Material for this exercise start

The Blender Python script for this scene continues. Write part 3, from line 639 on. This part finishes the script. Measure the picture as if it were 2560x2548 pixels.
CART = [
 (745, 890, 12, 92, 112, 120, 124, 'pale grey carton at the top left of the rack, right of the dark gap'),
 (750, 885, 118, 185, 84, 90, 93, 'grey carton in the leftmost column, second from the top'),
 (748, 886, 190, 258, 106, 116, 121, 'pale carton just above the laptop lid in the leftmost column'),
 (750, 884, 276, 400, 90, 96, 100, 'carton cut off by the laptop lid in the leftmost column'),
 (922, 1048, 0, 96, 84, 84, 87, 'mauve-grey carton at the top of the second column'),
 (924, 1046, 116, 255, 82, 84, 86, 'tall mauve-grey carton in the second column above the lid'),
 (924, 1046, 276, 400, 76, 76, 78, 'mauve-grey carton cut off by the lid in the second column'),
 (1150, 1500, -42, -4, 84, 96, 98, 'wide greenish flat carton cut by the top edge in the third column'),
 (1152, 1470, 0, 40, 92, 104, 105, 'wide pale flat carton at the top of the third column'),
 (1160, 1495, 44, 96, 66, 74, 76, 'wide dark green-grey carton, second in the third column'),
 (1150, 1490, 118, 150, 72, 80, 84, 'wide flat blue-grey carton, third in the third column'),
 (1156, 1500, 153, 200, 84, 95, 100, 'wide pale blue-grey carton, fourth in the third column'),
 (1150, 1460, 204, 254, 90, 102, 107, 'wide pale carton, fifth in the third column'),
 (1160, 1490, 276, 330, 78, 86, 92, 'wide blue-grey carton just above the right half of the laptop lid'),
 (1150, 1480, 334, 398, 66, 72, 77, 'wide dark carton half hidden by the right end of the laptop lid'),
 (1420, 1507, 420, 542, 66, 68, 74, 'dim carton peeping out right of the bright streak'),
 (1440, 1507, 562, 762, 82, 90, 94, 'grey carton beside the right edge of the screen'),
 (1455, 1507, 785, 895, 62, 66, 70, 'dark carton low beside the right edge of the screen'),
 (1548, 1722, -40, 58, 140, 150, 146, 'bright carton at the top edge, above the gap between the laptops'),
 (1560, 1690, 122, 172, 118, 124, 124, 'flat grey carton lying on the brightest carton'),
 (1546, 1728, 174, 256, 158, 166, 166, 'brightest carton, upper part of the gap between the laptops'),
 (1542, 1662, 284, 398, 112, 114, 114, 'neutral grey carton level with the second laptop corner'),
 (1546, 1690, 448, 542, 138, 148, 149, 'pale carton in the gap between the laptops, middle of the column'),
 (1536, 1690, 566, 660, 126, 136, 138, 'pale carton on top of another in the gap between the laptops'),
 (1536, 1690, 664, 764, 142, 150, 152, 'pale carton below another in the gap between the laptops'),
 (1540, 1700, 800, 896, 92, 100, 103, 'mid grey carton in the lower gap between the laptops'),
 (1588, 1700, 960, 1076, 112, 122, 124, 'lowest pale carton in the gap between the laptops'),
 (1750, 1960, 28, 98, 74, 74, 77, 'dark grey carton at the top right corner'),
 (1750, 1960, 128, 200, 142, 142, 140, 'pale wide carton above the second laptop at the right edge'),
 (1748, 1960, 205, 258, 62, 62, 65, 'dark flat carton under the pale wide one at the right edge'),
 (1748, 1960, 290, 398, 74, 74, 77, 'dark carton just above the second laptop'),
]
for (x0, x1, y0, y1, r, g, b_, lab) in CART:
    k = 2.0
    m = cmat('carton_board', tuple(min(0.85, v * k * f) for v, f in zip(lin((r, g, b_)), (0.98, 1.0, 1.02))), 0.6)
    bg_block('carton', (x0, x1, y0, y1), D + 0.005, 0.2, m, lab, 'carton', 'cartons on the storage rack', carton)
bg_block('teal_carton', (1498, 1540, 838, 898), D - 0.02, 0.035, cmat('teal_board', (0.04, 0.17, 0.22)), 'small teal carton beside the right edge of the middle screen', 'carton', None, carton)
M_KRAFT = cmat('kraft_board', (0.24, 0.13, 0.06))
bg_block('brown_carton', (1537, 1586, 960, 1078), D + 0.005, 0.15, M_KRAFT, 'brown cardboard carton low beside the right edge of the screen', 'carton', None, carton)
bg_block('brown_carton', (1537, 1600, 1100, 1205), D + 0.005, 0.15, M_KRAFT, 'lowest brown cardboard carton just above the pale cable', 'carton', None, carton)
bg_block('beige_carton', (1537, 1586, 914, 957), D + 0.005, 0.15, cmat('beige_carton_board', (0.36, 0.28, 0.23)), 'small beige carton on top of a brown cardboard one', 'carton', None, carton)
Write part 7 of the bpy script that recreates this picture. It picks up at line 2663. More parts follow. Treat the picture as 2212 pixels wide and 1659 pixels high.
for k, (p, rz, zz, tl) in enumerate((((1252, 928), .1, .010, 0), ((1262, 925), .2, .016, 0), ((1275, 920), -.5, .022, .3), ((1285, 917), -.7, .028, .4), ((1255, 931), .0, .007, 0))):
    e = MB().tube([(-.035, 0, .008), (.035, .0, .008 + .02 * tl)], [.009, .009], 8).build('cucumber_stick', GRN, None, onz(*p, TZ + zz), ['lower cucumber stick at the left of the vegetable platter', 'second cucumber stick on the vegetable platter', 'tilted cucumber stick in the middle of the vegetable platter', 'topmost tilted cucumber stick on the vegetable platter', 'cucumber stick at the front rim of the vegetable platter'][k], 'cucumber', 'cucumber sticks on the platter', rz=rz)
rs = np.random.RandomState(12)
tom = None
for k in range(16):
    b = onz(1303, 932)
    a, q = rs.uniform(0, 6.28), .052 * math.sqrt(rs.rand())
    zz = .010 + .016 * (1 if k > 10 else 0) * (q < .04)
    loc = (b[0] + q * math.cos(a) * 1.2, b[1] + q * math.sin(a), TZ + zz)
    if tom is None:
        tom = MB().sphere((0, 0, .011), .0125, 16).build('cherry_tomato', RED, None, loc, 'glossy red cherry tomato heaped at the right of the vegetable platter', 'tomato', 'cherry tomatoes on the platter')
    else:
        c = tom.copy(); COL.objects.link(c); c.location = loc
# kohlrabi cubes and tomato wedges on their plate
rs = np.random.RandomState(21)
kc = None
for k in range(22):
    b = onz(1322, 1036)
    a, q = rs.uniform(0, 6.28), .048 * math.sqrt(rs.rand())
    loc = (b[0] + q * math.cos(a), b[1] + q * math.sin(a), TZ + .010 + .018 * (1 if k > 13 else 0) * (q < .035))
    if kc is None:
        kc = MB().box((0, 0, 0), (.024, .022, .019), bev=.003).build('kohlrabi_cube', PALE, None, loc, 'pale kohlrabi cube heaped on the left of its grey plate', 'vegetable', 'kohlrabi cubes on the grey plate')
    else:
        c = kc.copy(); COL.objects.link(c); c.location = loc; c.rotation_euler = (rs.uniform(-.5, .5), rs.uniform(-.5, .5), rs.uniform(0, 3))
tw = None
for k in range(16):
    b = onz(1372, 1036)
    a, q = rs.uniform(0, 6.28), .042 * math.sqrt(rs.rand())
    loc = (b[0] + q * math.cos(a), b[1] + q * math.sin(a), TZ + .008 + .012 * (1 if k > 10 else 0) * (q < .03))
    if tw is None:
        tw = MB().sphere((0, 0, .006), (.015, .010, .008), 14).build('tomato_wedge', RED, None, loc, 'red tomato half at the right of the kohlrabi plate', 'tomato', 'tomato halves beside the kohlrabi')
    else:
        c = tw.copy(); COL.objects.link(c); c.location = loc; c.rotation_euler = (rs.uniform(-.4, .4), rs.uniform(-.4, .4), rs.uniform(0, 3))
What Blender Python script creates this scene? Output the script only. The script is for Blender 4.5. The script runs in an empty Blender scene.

Material for this exercise end

Do this
Reproduce the data shown above exactly.

Written solution
The Blender Python script for this scene continues. Write part 3, from line 639 on. This part finishes the script. Measure the picture as if it were 2560x2548 pixels.
CART = [
 (745, 890, 12, 92, 112, 120, 124, 'pale grey carton at the top left of the rack, right of the dark gap'),
 (750, 885, 118, 185, 84, 90, 93, 'grey carton in the leftmost column, second from the top'),
 (748, 886, 190, 258, 106, 116, 121, 'pale carton just above the laptop lid in the leftmost column'),
 (750, 884, 276, 400, 90, 96, 100, 'carton cut off by the laptop lid in the leftmost column'),
 (922, 1048, 0, 96, 84, 84, 87, 'mauve-grey carton at the top of the second column'),
 (924, 1046, 116, 255, 82, 84, 86, 'tall mauve-grey carton in the second column above the lid'),
 (924, 1046, 276, 400, 76, 76, 78, 'mauve-grey carton cut off by the lid in the second column'),
 (1150, 1500, -42, -4, 84, 96, 98, 'wide greenish flat carton cut by the top edge in the third column'),
 (1152, 1470, 0, 40, 92, 104, 105, 'wide pale flat carton at the top of the third column'),
 (1160, 1495, 44, 96, 66, 74, 76, 'wide dark green-grey carton, second in the third column'),
 (1150, 1490, 118, 150, 72, 80, 84, 'wide flat blue-grey carton, third in the third column'),
 (1156, 1500, 153, 200, 84, 95, 100, 'wide pale blue-grey carton, fourth in the third column'),
 (1150, 1460, 204, 254, 90, 102, 107, 'wide pale carton, fifth in the third column'),
 (1160, 1490, 276, 330, 78, 86, 92, 'wide blue-grey carton just above the right half of the laptop lid'),
 (1150, 1480, 334, 398, 66, 72, 77, 'wide dark carton half hidden by the right end of the laptop lid'),
 (1420, 1507, 420, 542, 66, 68, 74, 'dim carton peeping out right of the bright streak'),
 (1440, 1507, 562, 762, 82, 90, 94, 'grey carton beside the right edge of the screen'),
 (1455, 1507, 785, 895, 62, 66, 70, 'dark carton low beside the right edge of the screen'),
 (1548, 1722, -40, 58, 140, 150, 146, 'bright carton at the top edge, above the gap between the laptops'),
 (1560, 1690, 122, 172, 118, 124, 124, 'flat grey carton lying on the brightest carton'),
 (1546, 1728, 174, 256, 158, 166, 166, 'brightest carton, upper part of the gap between the laptops'),
 (1542, 1662, 284, 398, 112, 114, 114, 'neutral grey carton level with the second laptop corner'),
 (1546, 1690, 448, 542, 138, 148, 149, 'pale carton in the gap between the laptops, middle of the column'),
 (1536, 1690, 566, 660, 126, 136, 138, 'pale carton on top of another in the gap between the laptops'),
 (1536, 1690, 664, 764, 142, 150, 152, 'pale carton below another in the gap between the laptops'),
 (1540, 1700, 800, 896, 92, 100, 103, 'mid grey carton in the lower gap between the laptops'),
 (1588, 1700, 960, 1076, 112, 122, 124, 'lowest pale carton in the gap between the laptops'),
 (1750, 1960, 28, 98, 74, 74, 77, 'dark grey carton at the top right corner'),
 (1750, 1960, 128, 200, 142, 142, 140, 'pale wide carton above the second laptop at the right edge'),
 (1748, 1960, 205, 258, 62, 62, 65, 'dark flat carton under the pale wide one at the right edge'),
 (1748, 1960, 290, 398, 74, 74, 77, 'dark carton just above the second laptop'),
]
for (x0, x1, y0, y1, r, g, b_, lab) in CART:
    k = 2.0
    m = cmat('carton_board', tuple(min(0.85, v * k * f) for v, f in zip(lin((r, g, b_)), (0.98, 1.0, 1.02))), 0.6)
    bg_block('carton', (x0, x1, y0, y1), D + 0.005, 0.2, m, lab, 'carton', 'cartons on the storage rack', carton)
bg_block('teal_carton', (1498, 1540, 838, 898), D - 0.02, 0.035, cmat('teal_board', (0.04, 0.17, 0.22)), 'small teal carton beside the right edge of the middle screen', 'carton', None, carton)
M_KRAFT = cmat('kraft_board', (0.24, 0.13, 0.06))
bg_block('brown_carton', (1537, 1586, 960, 1078), D + 0.005, 0.15, M_KRAFT, 'brown cardboard carton low beside the right edge of the screen', 'carton', None, carton)
bg_block('brown_carton', (1537, 1600, 1100, 1205), D + 0.005, 0.15, M_KRAFT, 'lowest brown cardboard carton just above the pale cable', 'carton', None, carton)
bg_block('beige_carton', (1537, 1586, 914, 957), D + 0.005, 0.15, cmat('beige_carton_board', (0.36, 0.28, 0.23)), 'small beige carton on top of a brown cardboard one', 'carton', None, carton)
Write part 7 of the bpy script that recreates this picture. It picks up at line 2663. More parts follow. Treat the picture as 2212 pixels wide and 1659 pixels high.
for k, (p, rz, zz, tl) in enumerate((((1252, 928), .1, .010, 0), ((1262, 925), .2, .016, 0), ((1275, 920), -.5, .022, .3), ((1285, 917), -.7, .028, .4), ((1255, 931), .0, .007, 0))):
    e = MB().tube([(-.035, 0, .008), (.035, .0, .008 + .02 * tl)], [.009, .009], 8).build('cucumber_stick', GRN, None, onz(*p, TZ + zz), ['lower cucumber stick at the left of the vegetable platter', 'second cucumber stick on the vegetable platter', 'tilted cucumber stick in the middle of the vegetable platter', 'topmost tilted cucumber stick on the vegetable platter', 'cucumber stick at the front rim of the vegetable platter'][k], 'cucumber', 'cucumber sticks on the platter', rz=rz)
rs = np.random.RandomState(12)
tom = None
for k in range(16):
    b = onz(1303, 932)
    a, q = rs.uniform(0, 6.28), .052 * math.sqrt(rs.rand())
    zz = .010 + .016 * (1 if k > 10 else 0) * (q < .04)
    loc = (b[0] + q * math.cos(a) * 1.2, b[1] + q * math.sin(a), TZ + zz)
    if tom is None:
        tom = MB().sphere((0, 0, .011), .0125, 16).build('cherry_tomato', RED, None, loc, 'glossy red cherry tomato heaped at the right of the vegetable platter', 'tomato', 'cherry tomatoes on the platter')
    else:
        c = tom.copy(); COL.objects.link(c); c.location = loc
# kohlrabi cubes and tomato wedges on their plate
rs = np.random.RandomState(21)
kc = None
for k in range(22):
    b = onz(1322, 1036)
    a, q = rs.uniform(0, 6.28), .048 * math.sqrt(rs.rand())
    loc = (b[0] + q * math.cos(a), b[1] + q * math.sin(a), TZ + .010 + .018 * (1 if k > 13 else 0) * (q < .035))
    if kc is None:
        kc = MB().box((0, 0, 0), (.024, .022, .019), bev=.003).build('kohlrabi_cube', PALE, None, loc, 'pale kohlrabi cube heaped on the left of its grey plate', 'vegetable', 'kohlrabi cubes on the grey plate')
    else:
        c = kc.copy(); COL.objects.link(c); c.location = loc; c.rotation_euler = (rs.uniform(-.5, .5), rs.uniform(-.5, .5), rs.uniform(0, 3))
tw = None
for k in range(16):
    b = onz(1372, 1036)
    a, q = rs.uniform(0, 6.28), .042 * math.sqrt(rs.rand())
    loc = (b[0] + q * math.cos(a), b[1] + q * math.sin(a), TZ + .008 + .012 * (1 if k > 10 else 0) * (q < .03))
    if tw is None:
        tw = MB().sphere((0, 0, .006), (.015, .010, .008), 14).build('tomato_wedge', RED, None, loc, 'red tomato half at the right of the kohlrabi plate', 'tomato', 'tomato halves beside the kohlrabi')
    else:
        c = tw.copy(); COL.objects.link(c); c.location = loc; c.rotation_euler = (rs.uniform(-.4, .4), rs.uniform(-.4, .4), rs.uniform(0, 3))
What Blender Python script creates this scene? Output the script only. The script is for Blender 4.5. The script runs in an empty Blender scene.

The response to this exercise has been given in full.